Mexican B-Filmmaker Biopic is no ED WOOD

DIRECTED BY SEBASTIAN DEL AMO/SPANISH/2012 (U.S. Release 2013)

Although it’s been called a “pitch perfect tribute” to the titular real life Mexican B-movie maker, the fevered and free wheeling biopic The Fantastic World of Juan Orol leaves one with little desire to track down the real Orol’s life’s work, or to know more about him.  Orol himself is depicted as a consistently flabbergasted and put upon purveyor of creatively bankrupt bargain basement Mexican gangster pictures that showcase an array of curvy showgirls.  According to the film, the director would marry and divorce many of these girls (each one more generically hoochie-cooey than the previous) in rapid succession.  The world he occupies is precarious, movie-lit, and all too knowing of his bereft skill-set.

Pitched as a kind of “Mexican Ed Wood” (Tim Burton’s beloved 1994 biopic of notorious shlock-meister Edward D. Wood Jr., which, like most of Juan Orol, is also in black and white), this decades-spanning biopic is positively out of its mind stylistically, as first time writer/director Sebastian del Amo throws everything and the kitchen sink into the period-detailing visual mix, enhancing the film’s time span, the 1920s to the early 1980s.  But what he forgets, that Tim Burton’s Ed Wood offered in spades, is empathy for the hilariously inept filmmaker.

Throughout the film, Orol’s onscreen alter ego, the ever-suave and dapper gangster persona known as Johnnie Carmenta, shows up to guide and advise his flummoxed real life counterpart.  This is a large part of the film’s narrative steering, detailing fabricated motivations for Orol’s many strange decisions and bad moves, and one of Amo’s better risks.  This re-occuring creative blending of reality and fantasy, as well as the film’s loose use of black & white, period-accurate heightened color, overcooked classic film music, oddball transitions, deliberately artificial sets (both in and out of the films within the film) and whatever the heck else, actually more readily evokes Japanese filmmakers Rintaro Mayuzumi & Kazuyoshi Okuyama’s stunning internal/external mental mash-up, Rampo (AKA The Mystery of Rampo, also from 1994) than Ed Wood. In that film, tortured real life author Edogawa Rampo is haunted by his inescapable literary alter ego, giving way to all manner of outside-the-box filmmaking that proves unforgettable.  In, by contrast, Juan Orol, the alter ego just keeps showing up; an annoyance to Orol (played by prolific Mexican actor Roberto Sosa) but the closest thing to a narrative grounding for viewers.  Despite this, as stated before, it’s among the most succesful of Amo’s filmmaking tricks.

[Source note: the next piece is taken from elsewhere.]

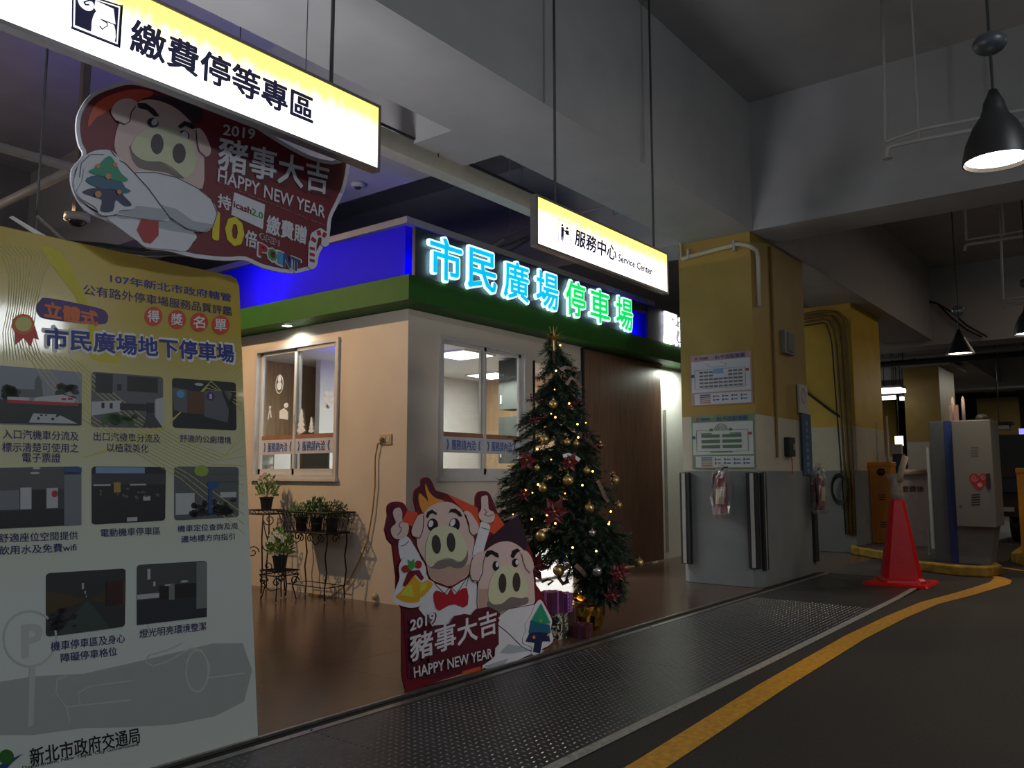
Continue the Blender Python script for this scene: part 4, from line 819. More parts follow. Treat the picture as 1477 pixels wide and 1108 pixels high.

But, whatever positives the film touts in terms of visual and technical bravado is never justified via the recreations and presentations of Orol’s own repetitive cinematic work.  Although the film is clearly intended as a love letter to Orol and his unintentionally surreal filmography, it ends up playing more like an accomplished technical reel for Aso, devoid of compelling personality, and worse, displaying a cartoonish mean streak.  (The unexpected death of a loved one is uncomfortably put forth as a melodramatic joke and nothing more.)  It’s all a very alluring elixir for detached hipsters and pseudo intellectual ironists, most certainly, but for those looking to truly relate to and understand this true-life figure; this World is not nearly as fantastic as it claims to be.